After I heard his concerns, I understood what he concerned about.
We talked about communication. He said communications also meant disruptions. Shouldn't we avoid too much disruptions in the team? I said yes. There is a precondition for interaction in Agile, which is that we should avoid unnecessary communications.
Then I talked about evolutionary design, which is also my friends' concern. He prefers good design upfront and I said yes, you are not wrong, because evolutionary design was once proved failed. In early days of software development, some 1980's, software pioneers found that there was a change cost for software development, which meant that if we found something need to change at the earlier phase, it would cost much less than we change something at the later phase. Say, for example, if we find out a problem when doing requirement analysis, it could cost us one dollar. If we don't find this issue but leave it to test phase, it could cost us 1000 dollars. With this thought, we have the waterfall SDLC.
However, along with the software development experience, people found out waterfall was not the way we can successfully develop software. Waterfall was based on one assumption:
- We could find the right answers upfront.
But actually we couldn't. Not for requirements, not for development tools. We even have problem with human resources, because people come and go more often than we would have expect.
That why we have to step back and think about evolutionary design and iterations.
The key issue we need to handle in evolutionary design is about the change. If we can flatten the change cost curve, then we can use evolutionary design again. In another word:
- If we can change something easily later, it is less important for us to have it right upfront.
So, this is another precondition for Agile: you need to make sure you can change the current design, decision, or implementation easily before you apply Agile. Otherwise, you are going to prove something has been proved in 1970's.

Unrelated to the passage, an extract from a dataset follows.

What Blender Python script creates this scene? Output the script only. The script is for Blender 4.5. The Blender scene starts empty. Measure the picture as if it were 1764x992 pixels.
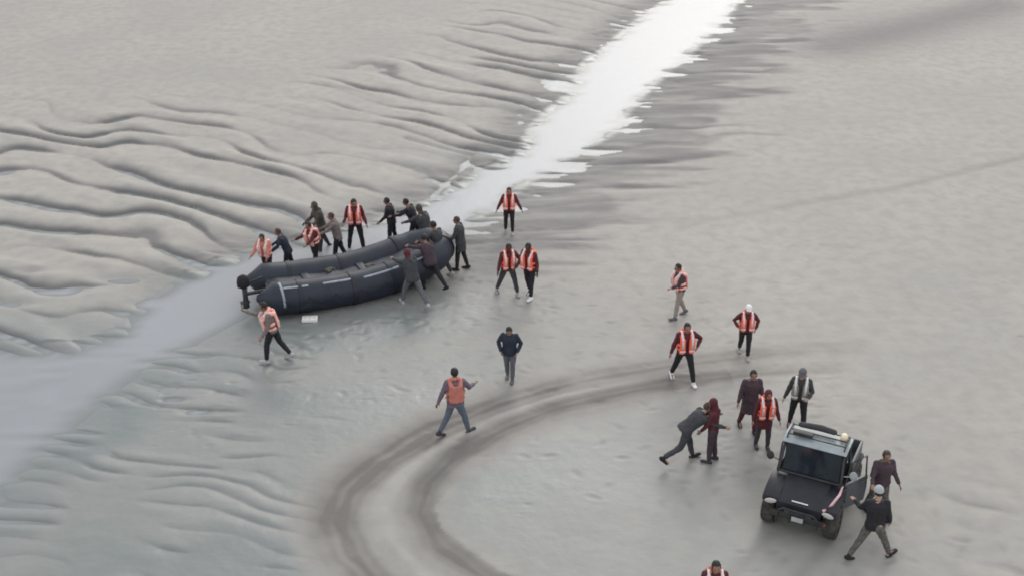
import bpy, bmesh, math, random
import numpy as np
from mathutils import Vector, Matrix, noise as mnoise
R = math.radians
scene = bpy.context.scene
col = scene.collection

# ------------------------------------------------------------------ camera, sky, sun, exposure
CAM_H, PITCH, LENS = 17.3, 28.0, 45.5
cam_d = bpy.data.cameras.new('camera'); cam = bpy.data.objects.new('camera', cam_d); col.objects.link(cam)
cam.location = (0, 0, CAM_H); cam.rotation_euler = (R(90 - PITCH), 0, 0)
cam_d.lens = LENS; cam_d.sensor_width = 36; cam_d.clip_end = 6000
cam_d.dof.use_dof = True; cam_d.dof.focus_distance = 8.0; cam_d.dof.aperture_fstop = 4.6
scene.camera = cam
SUN_EL, SUN_AZ = 30.0, 12.0          # azimuth measured from +Y (away from camera) towards +X
w = bpy.data.worlds.new('World'); scene.world = w; w.use_nodes = True
nt = w.node_tree; bg = nt.nodes['Background']
sky = nt.nodes.new('ShaderNodeTexSky'); sky.sky_type = 'NISHITA'; sky.sun_disc = False
sky.sun_elevation = R(SUN_EL); sky.sun_rotation = R(SUN_AZ)
sky.air_density = 0.8; sky.dust_density = 7.0; sky.ozone_density = 1.0; sky.altitude = 0
cloud = nt.nodes.new('ShaderNodeMix'); cloud.data_type = 'RGBA'; cloud.inputs[0].default_value = 0.86     # even cloud cover over the sky
cloud.inputs[7].default_value = (5.35, 5.5, 5.75, 1); nt.links.new(sky.outputs[0], cloud.inputs[6]); nt.links.new(cloud.outputs[2], bg.inputs[0]); bg.inputs[1].default_value = 0.15
sun_d = bpy.data.lights.new('sun', 'SUN'); sun = bpy.data.objects.new('sun', sun_d); col.objects.link(sun)
sun_d.energy = 0.75; sun_d.angle = R(30); sun_d.color = (1.0, 0.99, 0.98)
sdir = Vector((math.sin(R(SUN_AZ)) * math.cos(R(SUN_EL)), math.cos(R(SUN_AZ)) * math.cos(R(SUN_EL)), math.sin(R(SUN_EL))))
sun.rotation_euler = sdir.to_track_quat('Z', 'Y').to_euler()
scene.view_settings.view_transform = 'Standard'; scene.view_settings.look = 'None'
scene.view_settings.gamma = 1; scene.view_settings.use_curve_mapping = False
scene.view_settings.exposure = 0.39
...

The answer for this was from Kent Beck. He found out two things to solve the change curve issue:
- Unit tests
- Refactorings
But my friend asked me again: sometimes unit test doesn't help, why?

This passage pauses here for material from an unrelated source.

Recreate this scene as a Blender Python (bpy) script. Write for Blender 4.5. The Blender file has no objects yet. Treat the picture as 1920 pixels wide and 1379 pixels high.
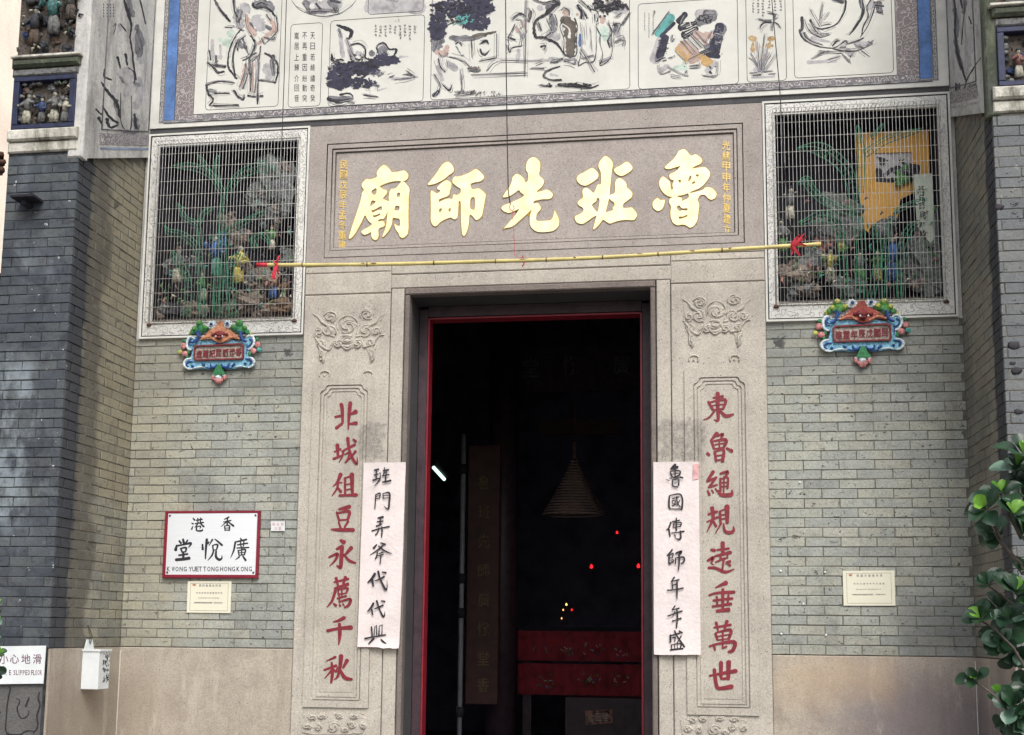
import bpy, bmesh, math, random
from mathutils import Vector, Matrix
R = math.radians
SC = bpy.context.scene
COL = SC.collection
rnd = random.Random(11)

# ------------------------------------------------------------------ camera
CP = Vector((1.182, -8.75, 1.65))
FOC, PX0, PY0 = 2224.65, 962.05, 887.47          # focal length and principal point for a 1920 px wide frame
yaw, pit, rol = R(-8.3876), R(7.5857), R(0.5681)
FW = Vector((math.sin(yaw)*math.cos(pit), math.cos(yaw)*math.cos(pit), math.sin(pit)))
_r = Vector((math.cos(yaw), -math.sin(yaw), 0)); _u = _r.cross(FW)
RT = math.cos(rol)*_r + math.sin(rol)*_u
UP = -math.sin(rol)*_r + math.cos(rol)*_u
cd = bpy.data.cameras.new('camera'); cam = bpy.data.objects.new('camera', cd); COL.objects.link(cam)
cam.matrix_world = Matrix(((RT.x, UP.x, -FW.x, CP.x), (RT.y, UP.y, -FW.y, CP.y), (RT.z, UP.z, -FW.z, CP.z), (0, 0, 0, 1)))
cd.sensor_width = 36; cd.lens = FOC/1920*36
cd.shift_x = -(PX0-960)/1920; cd.shift_y = (PY0-689.5)/1920
cd.clip_end = 500; cd.clip_start = 0.05
SC.camera = cam

# ------------------------------------------------------------------ daylight, overcast
W = bpy.data.worlds.new('World'); SC.world = W; W.use_nodes = True
nt = W.node_tree; nt.nodes.clear()
sky = nt.nodes.new('ShaderNodeTexSky'); sky.sky_type = 'NISHITA'; sky.sun_disc = False
sky.sun_elevation = R(52); sky.sun_rotation = R(157); sky.air_density = 1.2; sky.dust_density = 4.0; sky.ozone_density = 1.5
hs = nt.nodes.new('ShaderNodeHueSaturation'); hs.inputs['Saturation'].default_value = 0.44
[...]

Here comes that precondition for unit test: you have to have a system that unit test friendly.
Unit test means that you can verify the system with a very small unit and make sure it work as expect. Two things need to address here:
- Your system quality could be assured mainly by unit tests.
- Unit tests needed to be simple and small.
Say, for example, if quite a portion of your system are running on some logic that your unit test could not reach, then how can unit tests help the quality?
On the other hand, if your unit tests are monsters, very difficult to understand or very difficult to trace problem, then how can those unit tests help improve the velocity?
That's why we have to advocate decoupling and cohesion. That's why we need Agile architecture for Agile development. That's why we need SOLID.
That are all preconditions for Agile development. If you miss them, you are not doing Agile at all, and you are possibly going to fail, and fail very badly, even worse than those days you are following waterfall.